L'histoire :
Un port militaire entouré de bateaux, un singe à la taille variable, des navires de guerre, un océan infini. Enfermée, une femme appelle à l’aide. Des navires ennemis se livrent un combat sans merci. Voilà une guerre marine totale : rondes, ripostes, échecs, fracas des tirs, plongées dans des abîmes inhospitalières. Une princesse à délivrer ? Une quête identitaire ? Une humanité à sauver ? Une histoire de vengeance ? Quelle est la fin d’une telle aventure ? L’essentiel, semble-t-il, n’est pas vraiment de savoir où l’on va. Il s’agit plutôt de vivre l’expérience. Ou quand l’étrangeté est source d’exultation…

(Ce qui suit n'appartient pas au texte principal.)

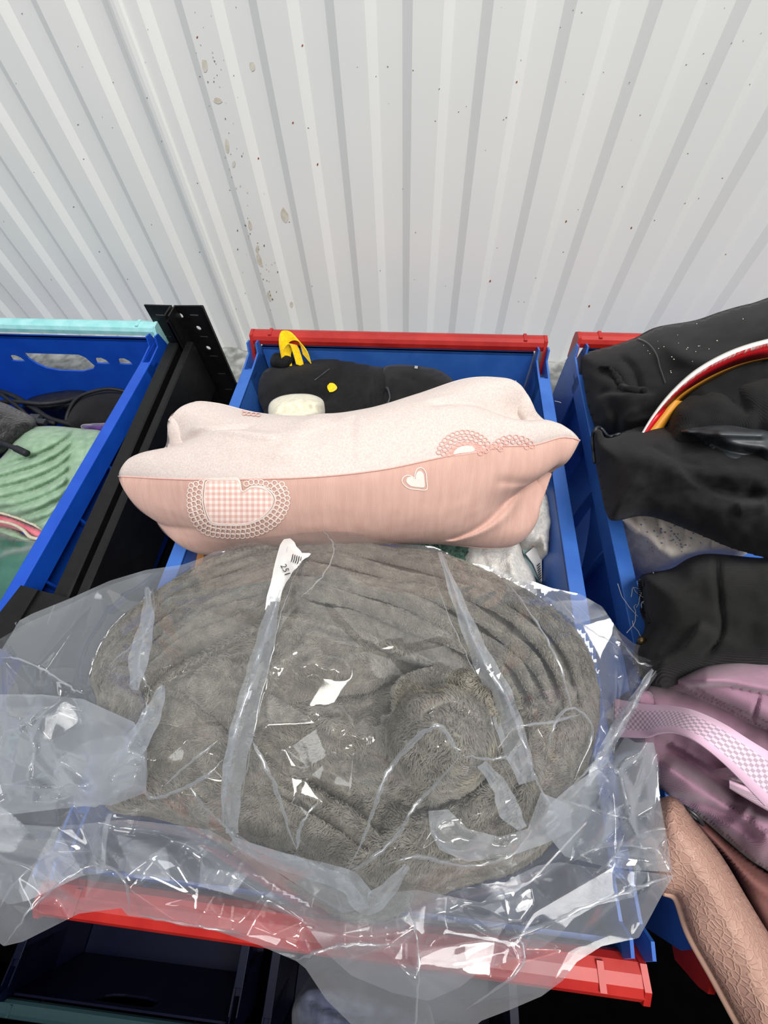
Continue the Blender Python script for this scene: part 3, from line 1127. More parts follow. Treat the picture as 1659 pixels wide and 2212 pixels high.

Ce qu'on en pense sur la planète BD :
Sauvetages est le nouvel ovni de la collection Blaise (Cornélius), à la croisée des chemins entre BD, art, littérature… Et de tout ce que vous voulez, en fait. Singeon inscrit son récit dans un semblant de réel pour s’en détacher immédiatement. Face à face, un mot, une image. Sorte de ping-pong narratif entre le signifiant et le signifié, l’auteur utilise la figure du singe, connu pour son agilité, son don d’imitation et sa bouffonnerie, pour interpeller son lecteur. Puis il plonge dans l’eau et les méandres de la psyché humaine pour révéler « une conscience dissipée ». Louvoyant entre réel et fantastique, cette histoire déjantée est en fait un puzzle polysémique qu’il convient de déchiffrer. C’est à un lecteur libre d’en recomposer les morceaux, la cohérence, et de faire émerger un sens. Songe ou réalité ? Folie ou raison ? Beaucoup de questions, mais peu de réponses. Ici, les images échappent à toute (com)préhension définitive, quand bien même les mots voudraient les enfermer dans une signification unique. Tant mieux, car ce couple mot/image consacre la liberté du lecteur en l’invitant, par la suggestion, à créer son propre imaginaire. De l’interaction entre le dessin et le mot doit alors surgir une vérité faite de peurs ancestrales et de passions destructrices. Obscur au début, puis finalement clair comme un coucher de soleil (des relectures seront néanmoins nécessaires pour bien tout déchiffrer), Sauvetages a le mérite de s’adresser à un lecteur ouvert, exigeant et prêt à s’oublier. Certains hurleront à l’imposture, d’autres crieront au chef d’œuvre. Peu importe. Car au final, c’est là un livre beau et stimulant. Justement, saluons le formidable travail d’édition de Cornélius qui, une fois encore, rend toute sa grâce à l’objet-livre : format à l’italienne, bichromie élégante, papier de qualité. Magnifique. On y met un peu tout ce qu’on veut dans Sauvetages : du David Lynch, une relecture de la guerre de Troie, un retour de l’humanité à l’animalité... Alors plutôt qu’analyser, mieux vaut se laisser aller au vertige du dépaysement et prendre le risque de voir ce qu’un tel bouquin peut nous réserver. Ambitieux sur le plan formel, Singeon propose une esthétique de l’évocation franchement barrée. A chacun d’en disposer comme bon lui semble.